E o que falar de CAROL FAZU? Ou gastar muitos parágrafos, ou resumir tudo em duas, três ou quatro palavras: FANTÁSTICA, FENÔMENO, VULCÃO, ÚNICA!!!

Nem uma coisa, nem outra. Ficarei no meio termo. CAROL não é só a voz de JANIS, sem tentar imitá-la. Que isso fique bem claro! CAROL é o corpo de JANIS, é a alma de JANIS. É JANIS em sua plenitude. Se fechamos os olhos, a imagem da cantora se forma na nossa mente; se os mantemos abertos, assusta-nos aquela presença física, a poucos metros de nós, dominando o palco, cabelos ao vento, gestos largos, interpretando cada verso das canções; não apenas cantar por cantar. Cantar, sentindo a emoção da letra e fazendo com que seu conteúdo chegue a cada espectador, passando por uma ponte que ela constrói, entre si e o público. Não há como ficar disperso um momento sequer, durante todo o espetáculo. Ela nos fisga, desde sua primeira aparição, e nos mantém cativos, até deixar o palco, no último “blackout”. Sua energia, física e interior, não conhece limites.

CAROL tem formação musical, tendo estudado música na Escola de Música de Brasília. E eu me pergunto – e não me perdoo – como, até hoje, eu não conhecia o talento dessa mulher?

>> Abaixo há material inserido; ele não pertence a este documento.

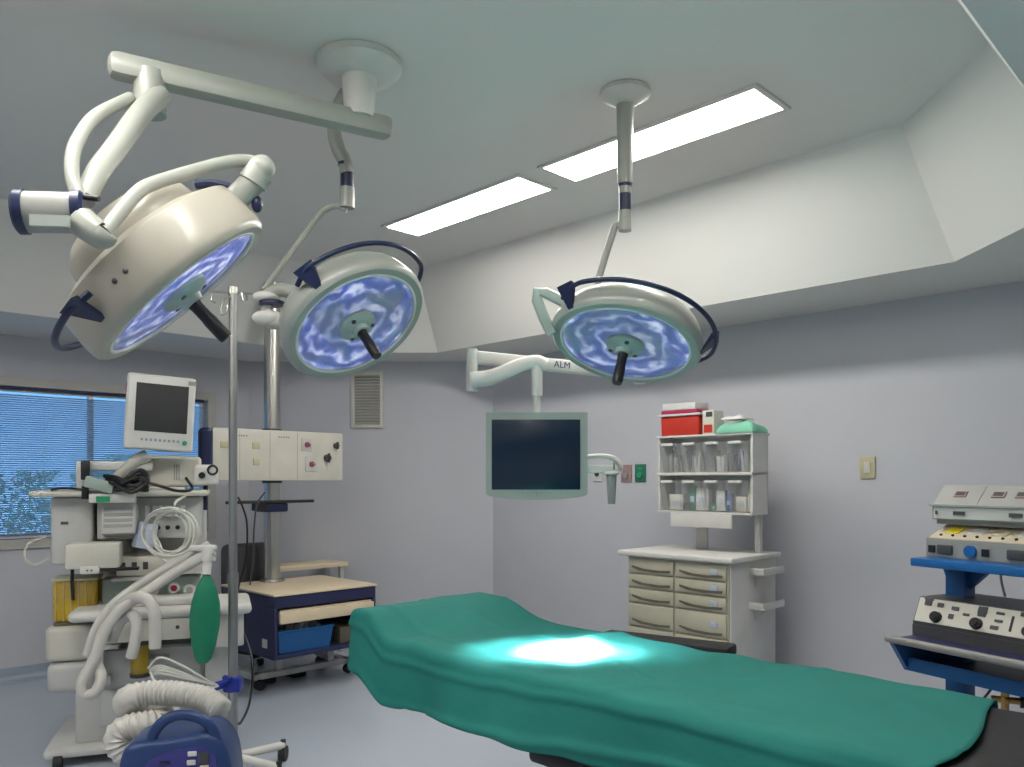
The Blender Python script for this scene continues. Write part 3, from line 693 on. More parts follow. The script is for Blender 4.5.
def unitA():
    z0 = 1.175+.137; x0, y0, w, d = .0, .275, .60, .27
    t = thing('monitor_unit', 'light grey slanted unit stacked on top of the beige electrosurgical unit', 'medical device', RX @ V((.32,.4,z0)))
    X = Matrix(((0,0,1,x0),(1,0,0,0),(0,1,0,0),(0,0,0,1)))
    b = MB(RX); b.prism([(y0+.03,z0),(y0+.03,z0+.02),(y0,z0+.02),(y0,z0+.08),(y0+.08,z0+.165),(y0+d,z0+.165),(y0+d,z0)], 0, w, xf=X); b.build('case', 'grey', t, smooth=False)
    b = MB(RX); b.box((x0+.01,y0-.004,z0+.026), (x0+w-.005,y0,z0+.074)); b.build('lower_plate', 'ltgrey', t, smooth=False)
    for x in (.02, .10, .33, .47):
        b = MB(RX); ww = .008 if x == .02 else .05; b.box((x0+x,y0-.010,z0+.042), (x0+x+ww,y0-.004,z0+.058)); b.build('display', 'dkgrey', t, smooth=False)
    b = MB(RX); b.box((x0-.008,y0-.012,z0+.077), (x0+w,y0+.01,z0+.086)); b.build('ledge', 'bezel', t, smooth=False)
    FX = RX @ T((x0, y0, z0+.08)) @ Matrix.Rotation(-math.atan2(.08,.085), 4, 'X')
    for x in (.10, .26, .355, .46):
        b = MB(FX); b.box((x-.026,-.006,.05), (x+.026,.002,.08)); b.build('display', 'pinkplate', t, smooth=False)
        b = MB(FX); b.box((x-.02,-.0075,.055), (x+.02,-.006,.075)); b.build('display', 'black', t, smooth=False)
    b = MB(FX); 
    for x in (.19, .41): b.box((x-.001,-.002,.005), (x+.001,.002,.11))
    b.build('seam', 'grey', t, smooth=False)
unitA()
vb = P(1005,700,3.02)
vl = thing('gas_valve', 'small brass valve fitting on the rack behind the table foot', 'valve', vb)
part('body', 'brass', vl, lambda b: (b.cyl(vb+V((0,0,-.035)), vb+V((0,0,.04)), .014), b.cyl(vb+V((-.04,.02,0)), vb+V((.045,-.02,0)), .013), b.sphere(vb, .02)))
part('knob', 'black', vl, lambda b: b.cyl(vb+V((.045,-.02,0)), vb+V((.075,-.034,0)), .025))
part('stem', 'steeldull', vl, lambda b: b.cyl(vb+V((0,0,.03)), vb+V((.0,0,.055)), .008))
b = MB(); b.tube([P(1000,560,3.6), P(1001,580,3.6), P(1005,596,3.62)], .006, 8)
tag(b.build('cable', 'grey'), 'short grey cable hanging below the upper blue shelf', 'cable')
b = MB(); b.tube([P(998,680,3.3), P(989,692,3.25), P(980,704,3.2), P(970,725,3.2)], .005, 8)
tag(b.build('cable', 'dkgrey'), 'thin dark cable dangling under the lower blue shelf', 'cable')

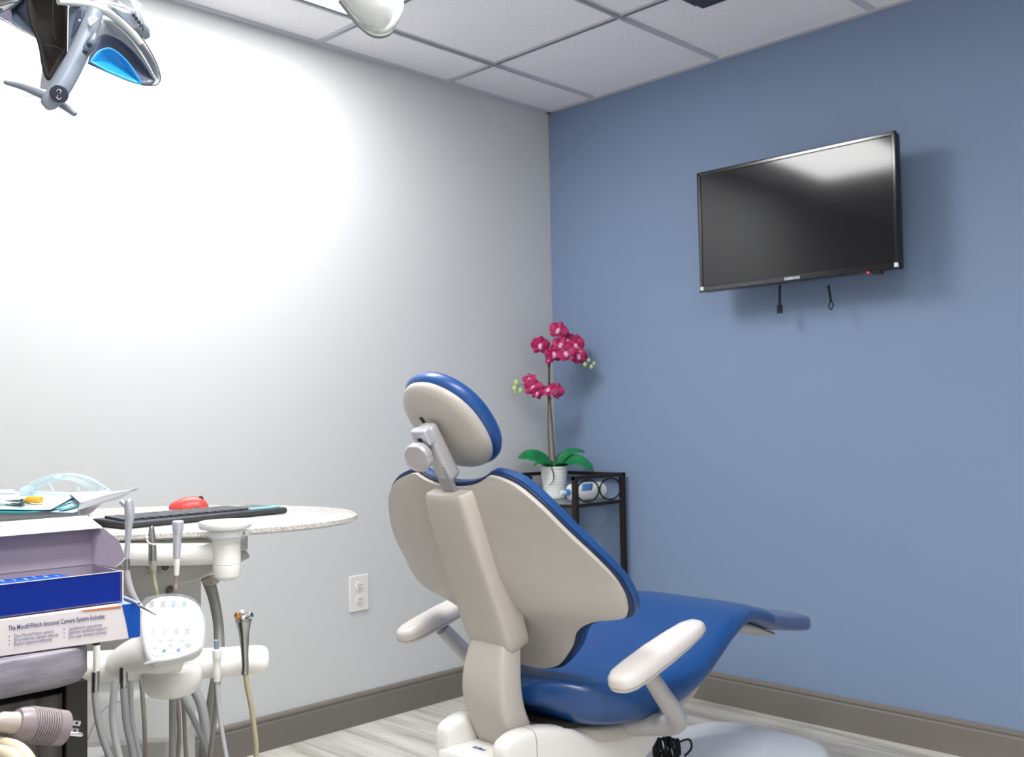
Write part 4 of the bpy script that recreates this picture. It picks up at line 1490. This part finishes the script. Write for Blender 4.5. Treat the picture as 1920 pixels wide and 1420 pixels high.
A, e1, e2 = boxframe(262, 1195, CZ + .0012, 0, 1232)
BH = .0335
BL_, BD = .30, .120
lb = thing('camera_box', A + e1 * BL_ / 2 + e2 * BD / 2, 'white and blue printed camera system box at the bottom of the stack on the counter', 'box')
bodym = M().box(A + e1 * BL_ / 2 + e2 * BD / 2 + UP * BH / 2, (BL_, BD, BH), e1, e2, UP)
obj('carton', bodym, m_card_f, lb, bevel=.0008)
fo_ = -e2 * .0004


def onfront(u, v):
    return A + fo_ + e1 * u + UP * v


q = M()
q.prism([onfront(-.0002, .0003), onfront(.0105, .0003), onfront(.0120, .010), onfront(.0140, .020), onfront(.0170, BH), onfront(-.0002, BH)], e2 * .0003)
obj('blue_end_print', q, m_blue2, lb)
q = M()
q.prism([A + UP * (BH + .0001) + e1 * -.0002, A + UP * (BH + .0001) + e1 * .017, A + UP * (BH + .0001) + e1 * .045 + e2 * .10, A + UP * (BH + .0001) + e2 * .10], UP * .0003)
obj('blue_top_print', q, m_ltblue, lb)
q = M()
q.prism([onfront(.0175, BH - .0004), onfront(.056, BH - .0004), onfront(.052, BH - .0020), onfront(.0185, BH - .0028)], e2 * .0003)
obj('orange_print', q, m_orange, lb)
er_ = -e1


def pxfront(px, py):
    r = ray(px, py)
    n = e2
    return CAM + r * ((A + fo_ - CAM).dot(n) / r.dot(n))



def fit_text(name, s_, a_px, b_px, size, mt, bold=0.0):
    a_, b__ = pxfront(*a_px), pxfront(*b_px)
    want = (b__ - a_).dot(er_)
    t_ = text(name, s_, a_, er_, UP, size, mt, lb, .00008, bold=bold, lift=.0002)
    got = max((v.co + origin_of(lb) - a_).dot(er_) for v in t_.data.vertices)
    bpy.data.objects.remove(t_)
    return text(name, s_, a_, er_, UP, size, mt, lb, .00008, bold=bold, lift=.0002, wscale=want / got)


fit_text('headline', 'The MouthWatch Intraoral Camera System Includes:', (15, 1183), (197, 1163), .0064, m_txt, .00004)
for s_, a_, b__ in (('One MouthWatch camera', (26, 1196.5), (101, 1187.5)), ('50 protective camera sleeves', (26, 1204), (110, 1194.5)), ('Button capture software', (26, 1211.5), (97, 1203))):
    fit_text('list_line', s_, a_, b__, .0045, m_txt2)
    fit_text('bullet', '\u2022', (a_[0] - 10, a_[1] + 1), (a_[0] - 8, a_[1] + 1), .0045, m_txt)
for s_, a_, b__ in (('Satisfaction guarantee', (129, 1182.5), (191, 1174.5)), ('Lifetime technical support', (129, 1190), (201, 1181.5)), ('One year limited warranty', (129, 1198), (200, 1190))):
    fit_text('list_line', s_, a_, b__, .0045, m_txt2)
    fit_text('bullet', '\u2022', (a_[0] - 10, a_[1] + 1), (a_[0] - 8, a_[1] + 1), .0045, m_txt)

# open box, upper
Z2 = CZ + .0012 + BH + .0012
A2, f1, f2 = boxframe(228, 1128.5, Z2, 0, 1159)
H2_ = .0300
L2, D2 = .26, .078
ub = thing('open_box', A2 + f1 * L2 / 2 + f2 * D2 / 2, 'royal blue box with its white lid open, on top of the camera box', 'box')
T = .0012
obj('front_wall', M().box(A2 + f1 * L2 / 2 + f2 * T / 2 + UP * H2_ / 2, (L2, T, H2_), f1, f2, UP), m_navybox, ub)
q = M()
q.box(A2 + f1 * L2 / 2 + f2 * (D2 - T / 2) + UP * H2_ / 2, (L2, T, H2_), f1, f2, UP)
q.box(A2 + f1 * L2 / 2 + f2 * D2 / 2 + UP * T / 2, (L2, D2, T), f1, f2, UP)
q.box(A2 + f1 * (L2 - T / 2) + f2 * D2 / 2 + UP * H2_ / 2, (T, D2, H2_), f1, f2, UP)
q.box(A2 + f1 * T / 2 + f2 * D2 / 2 + UP * H2_ / 2, (T, D2, H2_), f1, f2, UP)
obj('tray_walls', q, m_card, ub)
obj('corner_edge', M().box(A2 - f1 * .0012 + UP * H2_ / 2 + f2 * .004, (.0014, .009, H2_), f1, f2, UP), m_card_f, ub)
q = M()
q.box(A2 + f1 * L2 / 2 + f2 * .0002 + UP * (H2_ + .0002), (L2, .0014, .0005), f1, f2, UP)
obj('top_edge', q, m_card_f, ub)
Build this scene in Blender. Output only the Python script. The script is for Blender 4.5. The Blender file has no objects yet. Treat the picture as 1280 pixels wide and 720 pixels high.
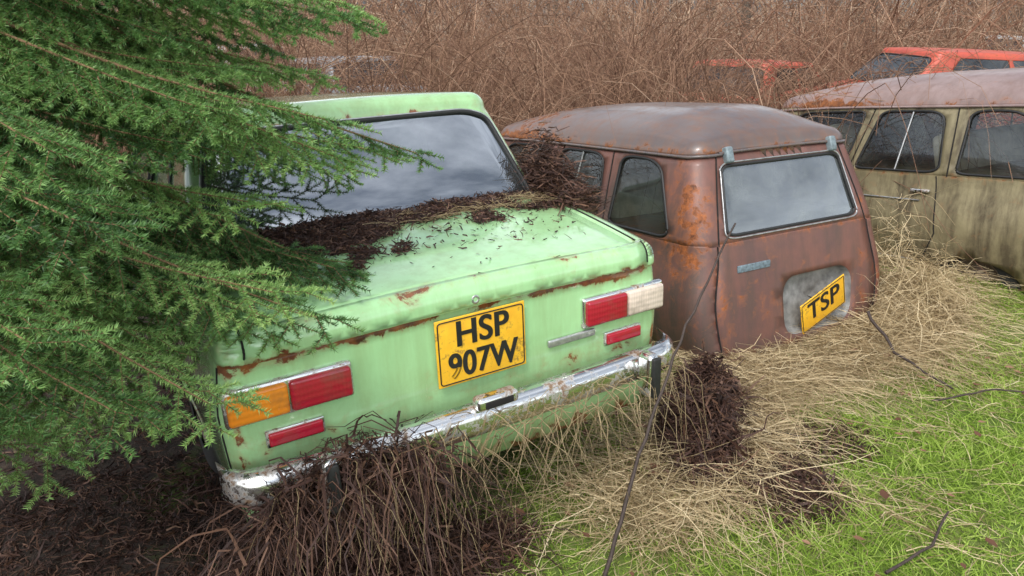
import bpy, math, numpy as np, random
from mathutils import Vector, Matrix
from mathutils.geometry import delaunay_2d_cdt
RS=np.random.RandomState(7); random.seed(7)
scene=bpy.context.scene
scene.view_settings.view_transform='Standard'; scene.view_settings.look='None'; scene.view_settings.exposure=0
COL=scene.collection
CAMZ=1.74
# ------------------------------------------------------------------ utils
def link(o,parent=None):
    COL.objects.link(o)
    if parent: o.parent=parent
    return o
def mesh_np(name,V,F,mats,parent=None,attrs=None,smooth=False,matidx=None):
    V=np.asarray(V,dtype=np.float32); F=np.asarray(F,dtype=np.int32)
    me=bpy.data.meshes.new(name); n=F.shape[1]
    me.vertices.add(len(V)); me.vertices.foreach_set('co',V.ravel())
    me.loops.add(F.size); me.loops.foreach_set('vertex_index',F.ravel())
    me.polygons.add(len(F)); me.polygons.foreach_set('loop_start',np.arange(0,F.size,n,dtype=np.int32))
    me.polygons.foreach_set('loop_total',np.full(len(F),n,dtype=np.int32))
    if smooth: me.polygons.foreach_set('use_smooth',np.ones(len(F),dtype=bool))
    for k,a in (attrs or {}).items():
        at=me.attributes.new(k,'FLOAT','POINT'); at.data.foreach_set('value',np.asarray(a,dtype=np.float32))
    for m in (mats if isinstance(mats,(list,tuple)) else [mats]): me.materials.append(m)
    me.update(calc_edges=True)
    return link(bpy.data.objects.new(name,me),parent)
def unit(a): return a/(np.linalg.norm(a,axis=-1,keepdims=True)+1e-9)
def tubes(P,R,sides=3,closed=False):
    P=np.asarray(P,float); K,n,_=P.shape; R=np.broadcast_to(np.asarray(R,float),(K,n))
    T=np.roll(P,-1,1)-np.roll(P,1,1)
    if not closed: T[:,0]=P[:,1]-P[:,0]; T[:,-1]=P[:,-1]-P[:,-2]
    T=unit(T); ref=np.array([0.13,0.21,0.97]); S=np.cross(T,ref); bad=np.linalg.norm(S,axis=-1)<.15
    S[bad]=np.cross(T[bad],np.array([1.,0,0])); S=unit(S); U=np.cross(S,T)
    a=np.arange(sides)*2*math.pi/sides
    V=P[:,:,None,:]+R[:,:,None,None]*(S[:,:,None,:]*np.cos(a)[None,None,:,None]+U[:,:,None,:]*np.sin(a)[None,None,:,None])
    idx=np.arange(K*n*sides).reshape(K,n,sides)
    nn=n if closed else n-1
    i0=idx[:,:nn]; i1=np.roll(idx,-1,1)[:,:nn]
    F=np.stack([i0,np.roll(i0,-1,2),np.roll(i1,-1,2),i1],-1).reshape(-1,4)
    return V.reshape(-1,3),F,np.repeat(np.arange(K),n*sides)
def ribbons(P,W,rs=RS):
    P=np.asarray(P,float); K,n,_=P.shape
    T=np.empty_like(P); T[:,1:-1]=P[:,2:]-P[:,:-2]; T[:,0]=P[:,1]-P[:,0]; T[:,-1]=P[:,-1]-P[:,-2]
    ref=unit(rs.normal(size=(K,1,3))+np.array([0,0,.3])); S=unit(np.cross(unit(T),ref))
    W=np.broadcast_to(np.asarray(W,float),(K,n))[:,:,None]
    V=np.stack([P-S*W,P+S*W],2); idx=np.arange(K*n*2).reshape(K,n,2)
    F=np.stack([idx[:,:-1,0],idx[:,:-1,1],idx[:,1:,1],idx[:,1:,0]],-1).reshape(-1,4)
    return V.reshape(-1,3),F,np.repeat(np.arange(K),n*2)
def merge(parts):
    Vs=[];Fs=[];As=[];o=0
    for V,F,A in parts: Vs.append(V);Fs.append(F+o);As.append(A);o+=len(V)
    return np.concatenate(Vs),np.concatenate(Fs),np.concatenate(As)
def sm(x): x=np.clip(x,0,1); return x*x*(3-2*x)
def H(x,y):
    x=np.asarray(x,float); y=np.asarray(y,float)
    h=-.05*sm((y-2.1)/1.5)*sm((x+.3)/1.0)-.08*sm((-x-.4)/.8)
    h=h+.17*np.exp(-((x-3.4)/1.0)**2-((y-4.5)/1.0)**2)
    h=h-.30*sm((y-5.6)/3)+.30*np.exp(-((x-6.5)/2.2)**2-((y-10)/1.8)**2)
    h=h+.020*np.sin(2.3*x+.5)*np.sin(1.9*y+1)+.012*np.sin(6.1*x+y*2)*np.sin(5.3*y-x)+.006*np.sin(15*x+2*y)*np.sin(17*y)
    far=sm((y-9)/20); h=h+far*.35+.15*far*np.sin(.3*x+1)*np.sin(.25*y)
    return h
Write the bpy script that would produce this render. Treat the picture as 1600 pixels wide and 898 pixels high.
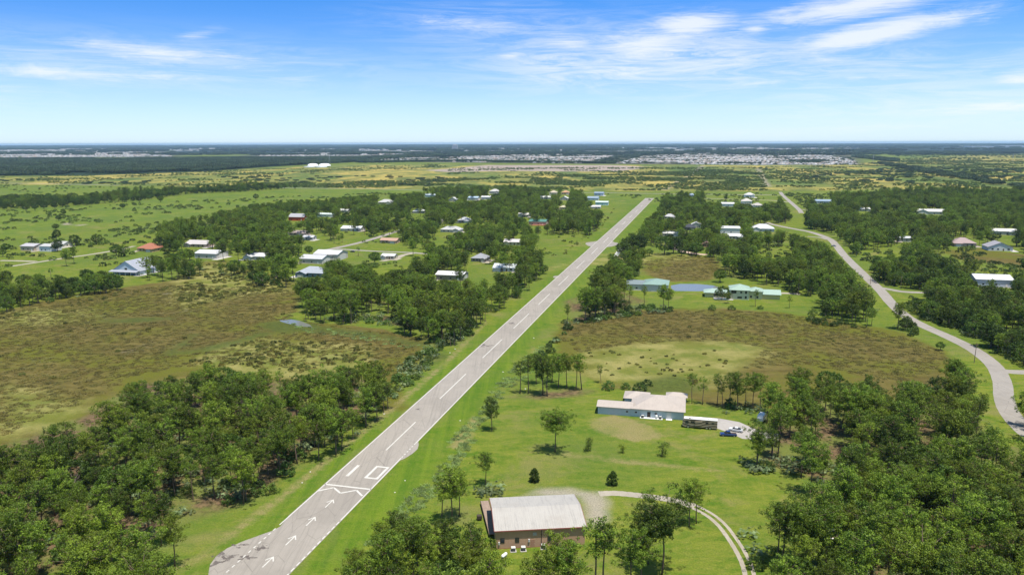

Como costumo postar, numa rede social, quando me encanto pelo trabalho de algum(a) artista, não posso deixar de registrar que estou “num relacionamento sério (seriíssimo) com CAROL FAZU”, que merece todo o meu respeito e aplauso.

JANIS, ou melhor, CAROL não canta “a capella”. É muito bem acompanhada por uma banda, formada por excelentes músicos; ANTÔNIO VAN AHN (teclado), ARTHUR MARTAU (guitarra), EDUARDO RORATO (bateria), GILSON FREITAS (saxofone) e MARCELO MÜLLER (contrabaixo).

Merecem destaque, ainda, no espetáculo, a ótima direção musical, de RICCO VIANA; a cenografia e os figurinos, de MARCELO MARQUES; a frenética e bem apropriada luz, de FERNANDA MANTOVANI e TIAGO MANTOVANI; o projeto de som, de BRANCO FERREIRA; a preparação vocal, de PATRÍCIA MAIA; e o visagismo, fundamental, de MÁRCIO MELLO.

“JANIS” é um projeto que há de marcar o ano teatral de 2017, no Rio de Janeiro, infelizmente, tão carente de bons musicais, neste primeiro semestre, com raras e honrosas exceções.